The initiative got the green light, but it didn’t exactly get off to a rip-roaring start. For its first survey, the team’s participation didn’t even reach 50%. But momentum started to build after a couple rounds of survey results pointed to issues that leadership had suspected, and seeing confirmation led to action. A couple of employees who weren’t an ideal culture fit were managed out, and when others saw that leadership was taking survey feedback seriously, participation grew quickly.

Ebelt called Morrison-Maierle Systems President Shaun Brown’s team “a shining example” of the progress the initiative has facilitated: “They’ve gone from among the least to most engaged,” she said. “And that’s a result of Shaun’s leadership and the success of the 15five surveying and coaching.”

Brown talks about the process as one that builds on itself: As he and the other leaders identified issues and took action, more employees bought into the process, and the information gleaned from surveys became more thorough and valuable. None of that would have been possible, he said, without investment from the company’s leaders.

“There was always the message coming to us and from us, as managers, that this wasn’t just going to sit on the shelf,” Brown said. “That’s where the success came in. We had buy-in at the very top, and so we gave it everything we had and continued to encourage our team to participate.”

“One of the many strengths of our CEO is communication,” Ebelt said. “He is very purposeful, and he had bought in 100%. We’ve been a team, and that top-down communication has been a big element of this process.”

Leaning on 15five coaches

For Brown, working with survey results and 15five coaching has meant taking a close look at some of his own areas for improvement.

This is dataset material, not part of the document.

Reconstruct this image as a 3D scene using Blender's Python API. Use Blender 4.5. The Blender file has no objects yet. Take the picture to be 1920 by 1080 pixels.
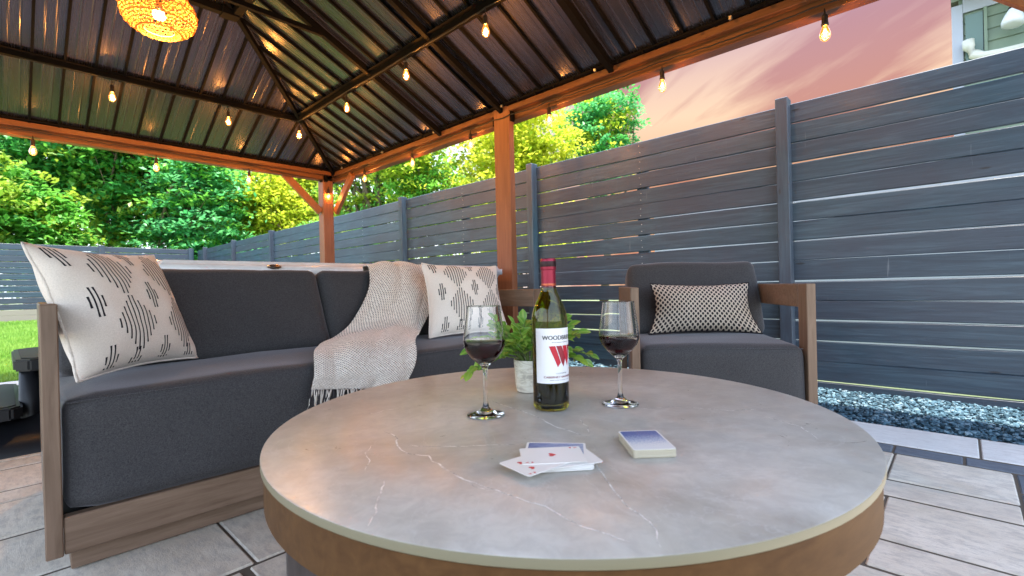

“Our most recent survey was telling,” he said. “I found that a lot of my senior staff were not engaged. I set up coaching with 15five and dug into that, found that I wasn’t letting people be accountable. I was too quick to respond and didn’t let my senior staff handle issues and grow. I’m really excited to see whether the changes I’ve made have been effective.”

Brown cites the coaching he receives after survey results as adding great value in moving his management style and his team performance forward so notably. 

“I don’t know what I don’t know,” he said, “and having an 15five expert to help me understand our scores and pinpoint issues is invaluable. It’s impressive how they interpret the results and drill down into actionable items.

“A survey’s great, but it’s just information. Someone to help you decipher that information and come up with things you can actually do is the real value to me.”

Looking forward

Not only has the Systems department moved from least to most engaged, it finished 2019 with the strongest revenues they have seen in years. And because the team is functioning more cohesively and productively, they’re handling the same client load without replacing the employees who had been acting as roadblocks.

As the department moves forward, Ebelt and Brown anticipate applying what they’ve learned to the hiring process. Recognizing the impact of removing difficult employees has led them to reconsider how they screen and hire candidates.

“In the past, we have settled for people who didn’t check all the boxes, but we could get them into a seat,” Ebelt said. “We recognize now that we’re better off waiting than to plug in someone who isn’t just right.”

They’ll have plenty to work with: Their first survey results of 2020 brought the highest-ever participation. And their best-yet engagement score.